No se necesita ser muy inteligente para darnos cuenta de que el mundo que vivimos se encuentra enfermo de una epidemia de angustia. El miedo parece tocarlo todo y nunca como hoy una generación de jóvenes se vio forzada a vivir bajo el peso infame de tanta incertidumbre. Agobiados por la falta de certezas, las personas nos arrojamos al mundo con ansia para hacer algo, cualquier cosa que nos salve de la soledad, porque ahí los pensamientos se vuelven más densos y la vida más irrespirable.

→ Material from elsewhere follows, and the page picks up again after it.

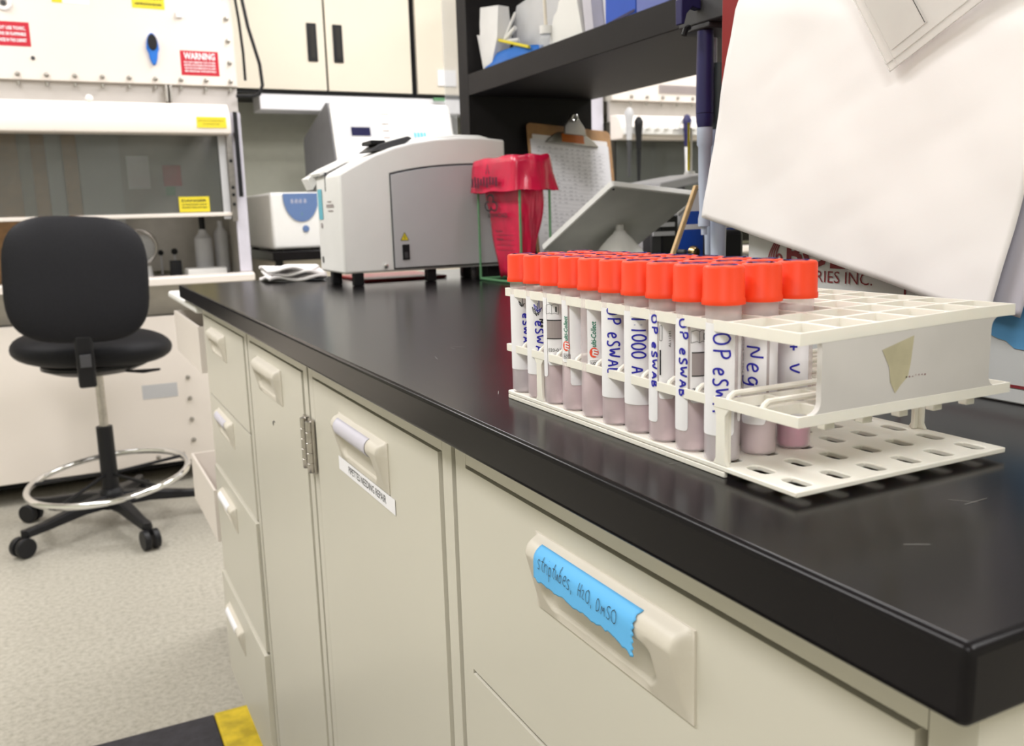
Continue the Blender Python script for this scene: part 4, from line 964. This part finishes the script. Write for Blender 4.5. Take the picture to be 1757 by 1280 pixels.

Una economía devoradora del medio ambiente y una ética de consumo bulímico nos ha arrojado a las puertas de la devastación global y la derrota personal. No exagero, la realidad es obstinada y parece desplegar día con día frente a nuestra narices lo grave de una situación en la que todo lo que era sólido se ha disuelto en el aire y el suelo sobre el que caminábamos se ha convertido en unas arenas movedizas que amenazan con devorarnos a todos.
Pues bien, es preciso ante todo esto pensar y pensarnos; es decir, detenernos un momento y separarnos del ruido para conocernos verdaderamente en nuestra intimidad personal. Sin ese esfuerzo por saber quiénes somos, qué queremos y qué podemos hacer ahora mismo, será imposible alcanzar esa esperanza sanadora que la persona y la comunidad –local y global- tan urgentemente necesita.
La esperanza se alimenta de diálogo con los demás, apertura a la diferencia, voluntad de transformación personal, disciplina, fe y cultivo de la sensibilidad de cara al arte. Todo esto no es otra cosa que una radical mutación de la conciencia; si no aprendemos a vivir con poco, si no asumimos la vocación del amor en cada acto cotidiano, la esperanza no será sino una mariposa seca detenida entre las páginas de un libro que ya nadie lee.
No hay poder político que pueda cambiar el mundo si no es animado por la fuerza de una comunidad que trasciende su egoísmo y entiende el carácter salvador de reconocernos a nosotros mismos en nuestros semejantes.